(Bloomberg) --

South African President Cyril Ramaphosa appears increasingly likely to retain his position as head of the ruling African National Congress in December as his allies continue to win control of key party structures. 

The northern Limpopo province on Saturday re-elected Stan Mathabatha as its chairman, a post he has held for a decade. Mathabatha has said he favors Ramaphosa getting a second term -- a position echoed by Dickson Masemola, who also vied for the top regional post. 

Ramaphosa’s backers have won clean sweeps in recent leadership contests in the Mpumalanga and East Cape provinces. Opinion polls show the president is far more popular than the ANC, which has ruled the country since the end of apartheid in 1994, but is in danger of losing its national majority in a 2024 vote as discontent mounts over rampant unemployment, rising living costs and slipshod government services. 

Under the ANC’s rules, whoever is elected party leader with also be its presidential candidate. A lawyer and one of the richest black South Africans, the 69-year-old Ramaphosa has led the party since December 2017 and the country since February 2018 when Jacob Zuma was forced to quit after almost nine scandal-marred years in office. 

Tourism Minister Lindiwe Sisulu and Zweli Mkhize, who resigned as health minister last year after being implicated in a tender scandal, are among the possible challengers for the top ANC post. 

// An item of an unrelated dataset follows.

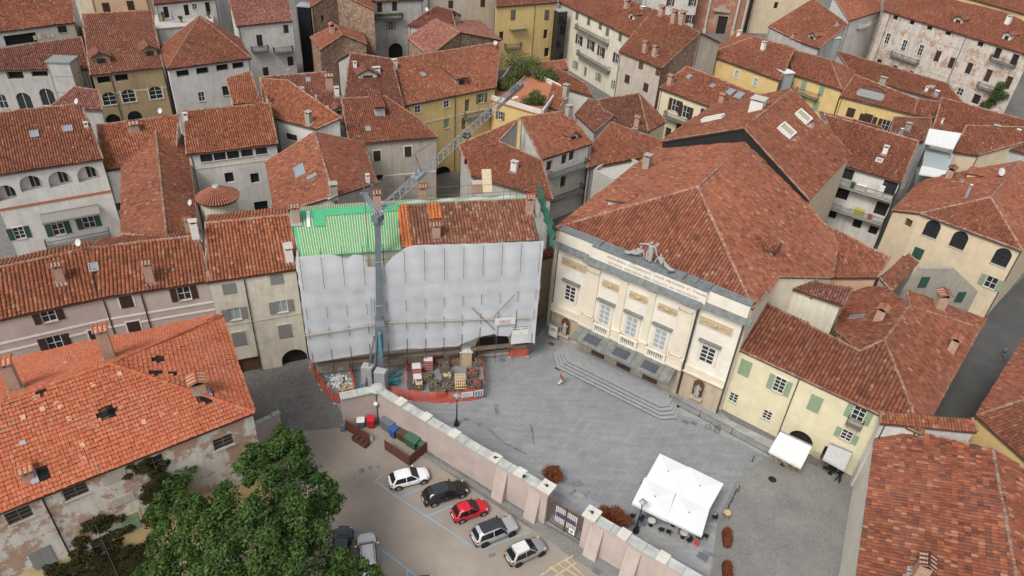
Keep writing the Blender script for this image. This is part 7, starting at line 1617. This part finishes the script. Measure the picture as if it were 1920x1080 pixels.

There’s also an outside chance that Paul Mashatile, the ANC’s treasurer-general, may enter the race. He has been filling in for its Secretary-General Ace Magashule, who was suspended after being charged with graft, leaving him in charge of the day-to-day running of the party. Jessie Duarte, the ANC’s deputy secretary general, has been ill for several months and her post has been left vacant.